Yeah, I can see that now that you mention it. But I "swirled" with the blade at 4 different levels coming up from the bottom. Nothin. haha.
 
Is that the kind of thing you were trying for? YOu could always take tin snips and make some teeth in a flat blade, if the serrated part was of particular interest.

Yeah I was thinking along the same lines after I looked at the thread you linked. Use some thinner gauge metal, cut some teeth in it and then offset them. Like on a good tree saw.
 
I wonder if you would then have to cut the loaf differently to see what effect the teeth had. If you cut your teeth along the edge of the blade, that would end up being perpendicular to the cut from the loaf and you may not see its full swirling ability. Or you could cut a couple bars from the loaf the normal way and a couple bars so they are face up and compare.
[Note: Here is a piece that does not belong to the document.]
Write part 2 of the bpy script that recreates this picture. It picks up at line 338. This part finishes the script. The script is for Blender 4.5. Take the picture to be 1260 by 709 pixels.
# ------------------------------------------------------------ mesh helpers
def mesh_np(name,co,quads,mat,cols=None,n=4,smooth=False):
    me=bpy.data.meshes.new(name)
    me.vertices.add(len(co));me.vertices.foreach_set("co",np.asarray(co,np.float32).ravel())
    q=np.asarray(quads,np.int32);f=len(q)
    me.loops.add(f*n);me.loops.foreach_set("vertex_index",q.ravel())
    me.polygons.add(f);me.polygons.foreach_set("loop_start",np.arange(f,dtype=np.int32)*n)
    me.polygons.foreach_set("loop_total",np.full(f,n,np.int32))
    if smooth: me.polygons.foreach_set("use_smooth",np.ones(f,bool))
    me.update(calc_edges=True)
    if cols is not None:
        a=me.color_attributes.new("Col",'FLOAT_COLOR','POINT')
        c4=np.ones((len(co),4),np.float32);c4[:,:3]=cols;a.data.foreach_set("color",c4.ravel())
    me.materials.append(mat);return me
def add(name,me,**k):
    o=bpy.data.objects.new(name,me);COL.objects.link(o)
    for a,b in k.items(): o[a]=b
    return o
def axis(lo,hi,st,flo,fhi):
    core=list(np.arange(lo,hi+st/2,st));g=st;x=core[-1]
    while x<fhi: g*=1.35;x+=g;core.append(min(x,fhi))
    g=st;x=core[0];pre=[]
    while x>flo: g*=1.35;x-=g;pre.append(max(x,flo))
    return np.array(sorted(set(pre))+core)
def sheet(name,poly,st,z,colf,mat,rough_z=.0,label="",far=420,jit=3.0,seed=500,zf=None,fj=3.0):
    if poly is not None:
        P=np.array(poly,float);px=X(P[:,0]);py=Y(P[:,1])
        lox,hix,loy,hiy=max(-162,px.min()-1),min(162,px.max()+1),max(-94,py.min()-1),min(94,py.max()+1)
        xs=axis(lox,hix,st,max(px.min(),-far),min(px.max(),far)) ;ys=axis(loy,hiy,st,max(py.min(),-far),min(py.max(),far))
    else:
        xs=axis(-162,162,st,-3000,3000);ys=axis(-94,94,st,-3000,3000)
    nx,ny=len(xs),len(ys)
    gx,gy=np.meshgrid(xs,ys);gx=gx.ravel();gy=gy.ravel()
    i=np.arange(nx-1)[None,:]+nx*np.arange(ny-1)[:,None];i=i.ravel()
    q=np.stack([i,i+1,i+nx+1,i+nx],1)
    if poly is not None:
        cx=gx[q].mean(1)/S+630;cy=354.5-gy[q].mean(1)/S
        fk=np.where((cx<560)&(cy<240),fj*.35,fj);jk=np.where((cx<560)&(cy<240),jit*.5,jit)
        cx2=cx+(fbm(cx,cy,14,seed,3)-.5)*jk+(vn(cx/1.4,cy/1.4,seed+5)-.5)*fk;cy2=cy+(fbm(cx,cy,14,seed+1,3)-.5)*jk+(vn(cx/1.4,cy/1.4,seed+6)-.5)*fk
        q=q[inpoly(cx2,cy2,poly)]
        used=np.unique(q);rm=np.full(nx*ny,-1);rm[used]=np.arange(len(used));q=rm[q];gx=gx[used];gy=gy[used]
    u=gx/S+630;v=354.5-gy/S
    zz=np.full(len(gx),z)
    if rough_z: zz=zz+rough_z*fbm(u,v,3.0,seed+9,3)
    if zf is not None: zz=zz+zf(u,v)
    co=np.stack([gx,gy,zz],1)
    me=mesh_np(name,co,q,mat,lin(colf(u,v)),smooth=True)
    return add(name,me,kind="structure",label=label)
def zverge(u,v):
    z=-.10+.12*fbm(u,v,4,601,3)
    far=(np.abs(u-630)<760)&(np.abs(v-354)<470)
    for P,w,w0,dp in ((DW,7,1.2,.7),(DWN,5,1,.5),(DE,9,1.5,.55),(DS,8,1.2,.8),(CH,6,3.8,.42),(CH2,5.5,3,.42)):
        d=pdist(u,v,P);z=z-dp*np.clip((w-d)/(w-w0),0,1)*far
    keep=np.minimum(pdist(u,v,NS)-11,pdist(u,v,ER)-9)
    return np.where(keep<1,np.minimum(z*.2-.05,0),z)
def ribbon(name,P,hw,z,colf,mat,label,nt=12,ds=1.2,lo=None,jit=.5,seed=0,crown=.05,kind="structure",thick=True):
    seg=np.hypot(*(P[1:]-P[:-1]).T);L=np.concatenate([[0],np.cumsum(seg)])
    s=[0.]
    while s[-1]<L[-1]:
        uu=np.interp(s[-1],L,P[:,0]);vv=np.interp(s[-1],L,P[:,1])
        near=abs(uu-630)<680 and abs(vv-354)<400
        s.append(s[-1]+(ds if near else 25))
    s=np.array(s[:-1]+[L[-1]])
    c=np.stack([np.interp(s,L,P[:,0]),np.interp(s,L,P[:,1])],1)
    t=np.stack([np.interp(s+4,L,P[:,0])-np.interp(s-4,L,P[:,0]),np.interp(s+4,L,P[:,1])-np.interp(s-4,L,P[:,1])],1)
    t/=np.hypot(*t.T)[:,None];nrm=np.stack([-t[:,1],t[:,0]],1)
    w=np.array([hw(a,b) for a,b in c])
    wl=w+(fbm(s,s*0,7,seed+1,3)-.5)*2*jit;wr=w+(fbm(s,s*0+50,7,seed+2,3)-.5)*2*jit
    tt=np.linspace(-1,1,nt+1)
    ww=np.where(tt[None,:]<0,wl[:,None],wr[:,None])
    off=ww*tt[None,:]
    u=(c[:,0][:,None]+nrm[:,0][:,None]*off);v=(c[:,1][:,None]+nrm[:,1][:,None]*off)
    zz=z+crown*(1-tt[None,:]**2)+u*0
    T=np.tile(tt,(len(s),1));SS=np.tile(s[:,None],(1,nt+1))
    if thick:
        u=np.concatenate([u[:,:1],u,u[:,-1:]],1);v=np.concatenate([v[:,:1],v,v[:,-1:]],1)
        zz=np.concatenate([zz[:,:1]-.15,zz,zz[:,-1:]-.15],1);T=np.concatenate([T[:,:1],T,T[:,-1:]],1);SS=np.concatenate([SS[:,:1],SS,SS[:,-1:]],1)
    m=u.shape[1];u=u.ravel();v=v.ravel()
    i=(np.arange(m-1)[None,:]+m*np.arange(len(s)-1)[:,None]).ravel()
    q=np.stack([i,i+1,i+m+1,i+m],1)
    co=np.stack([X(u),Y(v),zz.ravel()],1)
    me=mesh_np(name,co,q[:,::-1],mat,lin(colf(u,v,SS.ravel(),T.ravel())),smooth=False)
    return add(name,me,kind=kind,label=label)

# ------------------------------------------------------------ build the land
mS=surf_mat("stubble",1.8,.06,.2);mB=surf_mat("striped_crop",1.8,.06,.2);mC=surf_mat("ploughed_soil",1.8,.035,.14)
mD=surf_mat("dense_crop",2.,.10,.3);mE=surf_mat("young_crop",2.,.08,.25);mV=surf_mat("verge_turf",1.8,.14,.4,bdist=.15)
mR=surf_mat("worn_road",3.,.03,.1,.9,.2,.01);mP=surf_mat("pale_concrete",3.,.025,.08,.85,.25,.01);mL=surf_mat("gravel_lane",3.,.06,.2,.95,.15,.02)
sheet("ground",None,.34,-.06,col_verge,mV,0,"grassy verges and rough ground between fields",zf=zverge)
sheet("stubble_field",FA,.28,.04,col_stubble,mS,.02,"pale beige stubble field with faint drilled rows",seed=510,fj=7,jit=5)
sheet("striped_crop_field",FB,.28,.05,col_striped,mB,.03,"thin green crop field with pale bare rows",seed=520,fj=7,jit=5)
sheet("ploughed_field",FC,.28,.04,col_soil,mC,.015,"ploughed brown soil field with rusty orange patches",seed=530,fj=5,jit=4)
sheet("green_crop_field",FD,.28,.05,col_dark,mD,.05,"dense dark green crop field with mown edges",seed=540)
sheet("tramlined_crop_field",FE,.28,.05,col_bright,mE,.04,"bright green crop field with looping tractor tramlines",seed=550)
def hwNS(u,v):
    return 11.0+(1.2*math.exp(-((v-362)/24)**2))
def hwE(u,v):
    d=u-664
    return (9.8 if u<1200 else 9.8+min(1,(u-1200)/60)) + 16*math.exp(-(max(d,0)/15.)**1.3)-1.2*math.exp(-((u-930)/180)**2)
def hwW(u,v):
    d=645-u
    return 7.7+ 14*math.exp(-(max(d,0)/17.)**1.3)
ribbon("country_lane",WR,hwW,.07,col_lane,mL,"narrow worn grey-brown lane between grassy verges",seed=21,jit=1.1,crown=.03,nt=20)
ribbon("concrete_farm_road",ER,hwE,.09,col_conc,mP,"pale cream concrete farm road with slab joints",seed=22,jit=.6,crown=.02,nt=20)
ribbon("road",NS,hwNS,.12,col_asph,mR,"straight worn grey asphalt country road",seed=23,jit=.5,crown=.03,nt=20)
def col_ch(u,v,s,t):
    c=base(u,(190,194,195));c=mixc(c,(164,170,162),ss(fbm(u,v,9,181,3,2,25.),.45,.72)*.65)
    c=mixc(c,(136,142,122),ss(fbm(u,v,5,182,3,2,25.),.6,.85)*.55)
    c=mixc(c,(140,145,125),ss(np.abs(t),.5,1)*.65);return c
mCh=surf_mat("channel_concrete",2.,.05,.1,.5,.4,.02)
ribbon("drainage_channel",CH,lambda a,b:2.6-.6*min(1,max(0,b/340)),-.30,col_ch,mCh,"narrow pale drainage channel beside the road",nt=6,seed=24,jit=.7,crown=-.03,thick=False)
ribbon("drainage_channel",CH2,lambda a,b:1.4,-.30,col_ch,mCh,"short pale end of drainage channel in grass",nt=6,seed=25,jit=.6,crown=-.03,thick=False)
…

I have no idea if I am making sense in words, but if I could draw a picture....
 
I wonder if you would then have to cut the loaf differently to see what effect the teeth had. If you cut your teeth along the edge of the blade, that would end up being perpendicular to the cut from the loaf and you may not see its full swirling ability. Or you could cut a couple bars from the loaf the normal way and a couple bars so they are face up and compare. I have no idea if I am making sense in words, but if I could draw a picture....

Well you're either making perfect sense, or we both have warped minds, because I understand exactly what you're saying. I have seen some people cutting the loaf differently, but I'm trying to avoid that. Still formulating some idea's with different sized, "blades" and some different techniques, to allow the swirl to be evident in a typical loaf cut.